Another lazy-ass post from the annals of blog history

ORIGINALLY POSTED AUGUST 17, 2008

My son is eight years old. The other day I called him into my home office. I showed him the wallpaper I had just created (wow, I gotta admit, I wasn’t aware of the trick for having a “single” wallpaper span two or three monitors… sweet!). On one monitor I have a beautiful Hubble photo of galaxy M101, a spiral galaxy. On the other monitor, I have M10, my personal favorite, the Sombrero galaxy.

I asked him if he knew what he was looking at. “Some stars?”, he said. “No, a galaxy”, I replied. “Oh”, he murmured. “Oh?!? Don’t you get it? That’s BILLIONS of suns!”, I cried. “Uh-huh”, he said.

He wasn’t impressed. Not in the least.

I thought about his reactions not just to those pictures but to many of the cool things I’ve shown him lately, and it occurred to me that there’s a very sad trend there: kids today aren’t impressed by anything it seems. The amazing has become commonplace to them, and very little holds the kind of wonder that many things used to be for me and others my age.

I remember around 10th grade, I found a science magazine in the school library where some scientists from IBM had written out IBM in Xenon atoms! They used what was then a new kind of microscope (a Scanning-Tunneling Microscope if I remember correctly to move INDIVIDUAL ATOMS around. I was blown away.

Well, I found a similar picture for my son. He wasn’t thrilled. He actually said “So what?”. I said “You’re looking at atoms, and someone was able to move them around how they wanted”, to which he replied “Ok”

OK?!??!?

Now, granted, he’s only 8, so his brain just doesn’t have the frame of reference to truly get some of this stuff. Much of it goes over his head. I understand that. But it’s more than that, and it’s not just him. Every single day he is surrounded by marvels of technology that a mere 50 years ago was just so beyond the scope of what was possible and known to most people. I mean, a little under 50 years ago the first electronic calculator was born. A (relatively) small device that could do mathematics for you? People couldn’t believe it! Now, if your PORTABLE PHONE can’t do differential calculus it’s a piece of junk!

Now we have microSD cards that can store 32Gb of data (maybe more, who can keep up any more?) and it’s no big deal to him. I try to give him a frame of reference by showing him a STACK of old hard drives from maybe 10 years ago… I tell him “All those drives TOGETHER only has about 4Gb of data, so this one tiny little card has 8 times as much space”. He looks at me as if to say: “Dear man… thank you for trying… thank you for caring… but so f***ing what??”

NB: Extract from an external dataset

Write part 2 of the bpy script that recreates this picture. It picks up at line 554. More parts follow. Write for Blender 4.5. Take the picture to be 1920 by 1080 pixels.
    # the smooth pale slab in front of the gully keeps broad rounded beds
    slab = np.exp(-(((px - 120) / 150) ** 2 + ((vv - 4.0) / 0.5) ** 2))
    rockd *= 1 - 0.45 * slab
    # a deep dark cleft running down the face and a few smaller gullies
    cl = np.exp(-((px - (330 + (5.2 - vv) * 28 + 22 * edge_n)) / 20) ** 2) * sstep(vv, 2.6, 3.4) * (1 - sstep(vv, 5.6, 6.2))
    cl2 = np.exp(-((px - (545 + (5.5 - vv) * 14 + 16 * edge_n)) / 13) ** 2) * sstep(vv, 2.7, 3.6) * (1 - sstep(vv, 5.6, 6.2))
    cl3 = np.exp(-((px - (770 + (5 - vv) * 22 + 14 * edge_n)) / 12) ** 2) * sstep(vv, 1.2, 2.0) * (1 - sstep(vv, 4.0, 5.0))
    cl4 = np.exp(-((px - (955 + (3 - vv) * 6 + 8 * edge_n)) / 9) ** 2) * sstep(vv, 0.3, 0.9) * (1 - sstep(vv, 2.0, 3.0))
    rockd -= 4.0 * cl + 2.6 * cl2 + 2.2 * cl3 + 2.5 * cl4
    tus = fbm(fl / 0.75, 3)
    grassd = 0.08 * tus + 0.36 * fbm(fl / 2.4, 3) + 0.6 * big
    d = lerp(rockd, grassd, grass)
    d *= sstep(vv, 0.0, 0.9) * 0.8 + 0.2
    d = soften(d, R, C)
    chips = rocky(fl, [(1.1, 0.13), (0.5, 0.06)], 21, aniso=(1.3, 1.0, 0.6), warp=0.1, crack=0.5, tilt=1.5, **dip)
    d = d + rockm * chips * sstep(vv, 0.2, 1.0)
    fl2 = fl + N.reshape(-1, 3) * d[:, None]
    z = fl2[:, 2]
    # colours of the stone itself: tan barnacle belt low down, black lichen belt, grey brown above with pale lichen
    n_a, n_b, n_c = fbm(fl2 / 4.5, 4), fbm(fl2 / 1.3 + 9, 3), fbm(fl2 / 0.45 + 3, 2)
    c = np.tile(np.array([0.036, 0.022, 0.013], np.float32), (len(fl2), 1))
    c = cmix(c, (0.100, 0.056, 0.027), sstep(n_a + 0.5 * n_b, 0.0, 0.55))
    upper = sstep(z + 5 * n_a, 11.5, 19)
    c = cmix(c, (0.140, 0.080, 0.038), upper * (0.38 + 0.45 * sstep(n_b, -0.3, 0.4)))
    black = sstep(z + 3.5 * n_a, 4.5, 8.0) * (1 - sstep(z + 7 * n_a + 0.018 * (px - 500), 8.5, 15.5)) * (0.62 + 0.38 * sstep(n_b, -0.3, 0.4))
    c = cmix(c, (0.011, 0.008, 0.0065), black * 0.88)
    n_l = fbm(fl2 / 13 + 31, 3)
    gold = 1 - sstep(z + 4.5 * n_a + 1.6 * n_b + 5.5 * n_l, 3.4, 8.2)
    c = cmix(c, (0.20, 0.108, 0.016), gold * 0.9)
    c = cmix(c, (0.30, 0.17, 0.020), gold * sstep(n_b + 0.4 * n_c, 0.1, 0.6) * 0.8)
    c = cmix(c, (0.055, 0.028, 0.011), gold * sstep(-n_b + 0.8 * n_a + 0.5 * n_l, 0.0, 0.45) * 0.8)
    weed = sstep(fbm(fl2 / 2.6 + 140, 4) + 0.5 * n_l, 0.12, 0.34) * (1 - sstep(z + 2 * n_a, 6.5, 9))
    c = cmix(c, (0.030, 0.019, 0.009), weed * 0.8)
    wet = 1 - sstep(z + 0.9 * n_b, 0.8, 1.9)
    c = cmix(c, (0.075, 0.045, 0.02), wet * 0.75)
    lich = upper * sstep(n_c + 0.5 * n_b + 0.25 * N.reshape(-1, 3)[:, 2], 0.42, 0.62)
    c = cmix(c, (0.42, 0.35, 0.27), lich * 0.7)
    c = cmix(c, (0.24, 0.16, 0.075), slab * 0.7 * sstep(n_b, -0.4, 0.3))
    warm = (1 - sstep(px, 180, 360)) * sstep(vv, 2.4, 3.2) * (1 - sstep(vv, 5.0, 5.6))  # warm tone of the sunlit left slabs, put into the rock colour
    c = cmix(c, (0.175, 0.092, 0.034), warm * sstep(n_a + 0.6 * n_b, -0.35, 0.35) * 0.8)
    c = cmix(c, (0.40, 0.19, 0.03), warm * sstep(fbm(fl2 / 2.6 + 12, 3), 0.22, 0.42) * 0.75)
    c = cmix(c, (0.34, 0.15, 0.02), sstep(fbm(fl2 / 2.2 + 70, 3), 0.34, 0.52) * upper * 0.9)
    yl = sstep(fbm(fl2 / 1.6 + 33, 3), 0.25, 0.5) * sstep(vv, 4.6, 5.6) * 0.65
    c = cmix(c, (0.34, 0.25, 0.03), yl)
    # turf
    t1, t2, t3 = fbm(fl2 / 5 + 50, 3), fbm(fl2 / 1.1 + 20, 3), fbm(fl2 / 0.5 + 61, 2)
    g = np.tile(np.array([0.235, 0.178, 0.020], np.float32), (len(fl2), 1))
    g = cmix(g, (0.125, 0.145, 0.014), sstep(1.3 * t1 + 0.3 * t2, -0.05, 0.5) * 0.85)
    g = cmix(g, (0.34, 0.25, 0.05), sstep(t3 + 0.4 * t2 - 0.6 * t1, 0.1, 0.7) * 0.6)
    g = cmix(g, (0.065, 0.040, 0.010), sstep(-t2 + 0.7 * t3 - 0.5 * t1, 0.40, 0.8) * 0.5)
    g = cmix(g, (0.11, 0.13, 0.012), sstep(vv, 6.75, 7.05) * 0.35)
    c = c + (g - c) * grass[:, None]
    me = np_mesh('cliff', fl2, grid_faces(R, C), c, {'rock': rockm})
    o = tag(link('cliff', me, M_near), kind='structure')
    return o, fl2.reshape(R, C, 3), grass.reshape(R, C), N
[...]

I’ve also tried introducing my son to “old” computers, the C64, Atari, those kinds of machines. He likes some of the games, he’s big into video games, but it’s just not the same as it was for me. These were literally life-altering events for me, getting each of those computers and learning what they could do. Hacking code to all hours of the night, getting the memory map for the thing and figuring out what sequence of POKE statements generated various colors and sounds. All that was amazing to me. To him though, they’re just toys.

Now, I’m not looking for the same kind of paradigm shift in thinking that they were for me, but I wonder what it would take for that sort of thing to occur for him at all? I mean, would a Star Trek-style transporter do it? Would a Bishop-style android do it? He wasn’t even as thrilled with his first plane ride as I thought he’d be, as I was when I finally got to go on a plane at about age 19… I wonder if a trip to the moon would be any big deal to him?

I think it’s so easy to take for granted all the human race has accomplished, not to mention all that nature has to offer. We all do it to some degree I think, but the days of sitting around the ONE black-and-white television in the house and being amazed at what you were seeing are long gone. The days of those electronics kits that let you built a simple radio and that being exciting to a child are long gone. The days of looking up at the night sky and seeing the moon and being just utterly floored by the fact that people have walked on it are long gone. The amazing is now commonplace, and that sense of wonder and amazement that my generation had (hopefully still has!) is gone. I believe my generation may wind up being the last that has the pleasure of that sense of discovery, that sense of amazement at what’s possible, what’s been accomplished and simply what IS or MAY BE (maybe The Neverending Story had it right: maybe The Nothing is taking over).

I don’t know what it will take for this new generation to have those same experiences… I know it’s a heck of a lot more than it took for me, and I don’t see anything like that on the horizon. Generation Y has my sympathies.